McNamara kept sending American troops to Vietnam while knowing deep in his heart that the war was not winnable, and encouraged the South to continue fighting. It is no wonder that South Vietnamese tell the story of their relationship with America as one of spectacular betrayal. The United States abandoned the South Vietnamese government in the middle of a war. Many South Vietnamese officials died in communist gulags after the war's end, and more than 2 million Vietnamese fled overseas as boat people, many ending up at the bottom of the sea. McNamara never made references to the suffering of the South Vietnamese people as a direct cause of his administration of the war, as if somehow an entire people have conveniently ceased to exist. In later years, he made peace with his enemies but not with the allies that the US abandoned.

McNamara left the Johnson administration in 1967. Despite what he knew about the war, he refused to speak out against it, and watched in silence as more body bags came home. Foggy or not, someone as smart as McNamara should know right from wrong. If the secretary of defense knew it was wrong to continue the war, why did he keep his silence until now, more than three decades later? If he knew he was killing innocent people unnecessarily, where was the man who should, in the aftermath of terrible bloodshed and in acknowledging the mistakes, beg from the deepest part of his humanity for forgiveness?

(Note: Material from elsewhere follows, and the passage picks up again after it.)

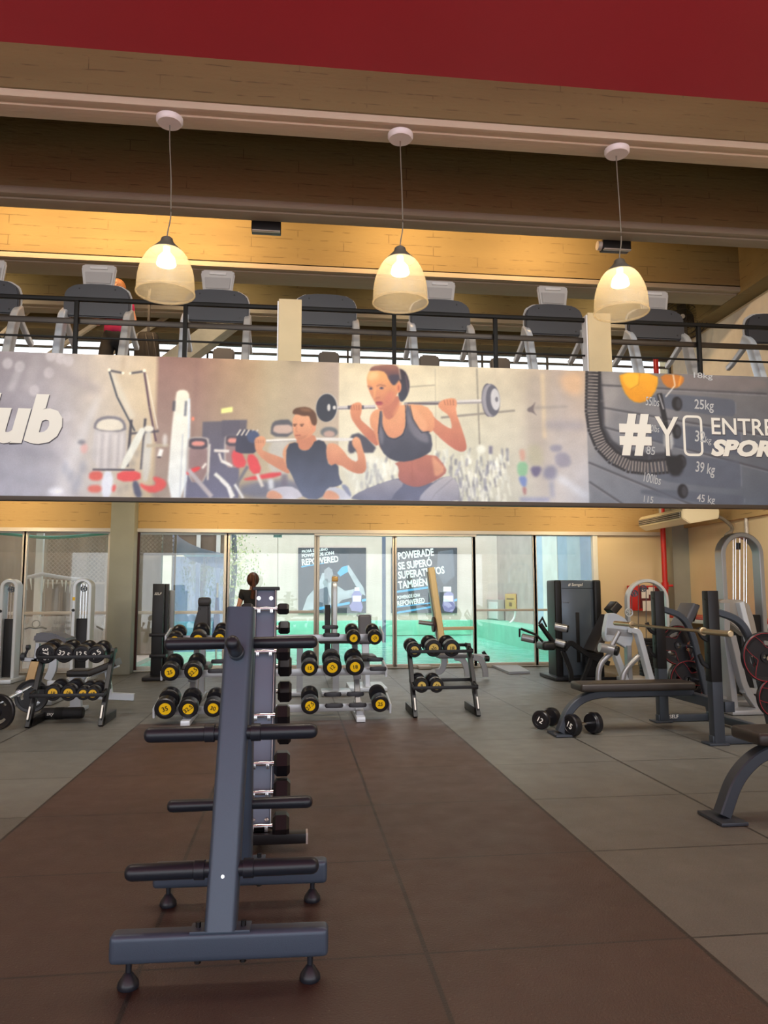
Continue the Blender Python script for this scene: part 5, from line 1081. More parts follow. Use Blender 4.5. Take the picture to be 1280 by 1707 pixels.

Morris asked him precisely that. "Why," he inquires near the end of the film, "did you fail to speak out against the war after you left the Johnson administration?"

"I'm not going to say any more than I have," McNamara responded. "These are the kinds of questions that get me in trouble. You don't know what I know about how inflammatory my words can appear."

The documentary has a subtitle: Eleven Lessons From the Life of Robert S. McNamara. One of them is, "Believing and seeing are both often wrong." What that means to McNamara is that doing the right thing turned out to be an enormous error.

What it means to me is that when a man confesses yet cannot connect the horror he helped unleash with his own humanity, he is not to be trusted. Alas, if I and others who want to hear a heartfelt apology, we no longer can. The old fog of war had permanently thickened with his passing.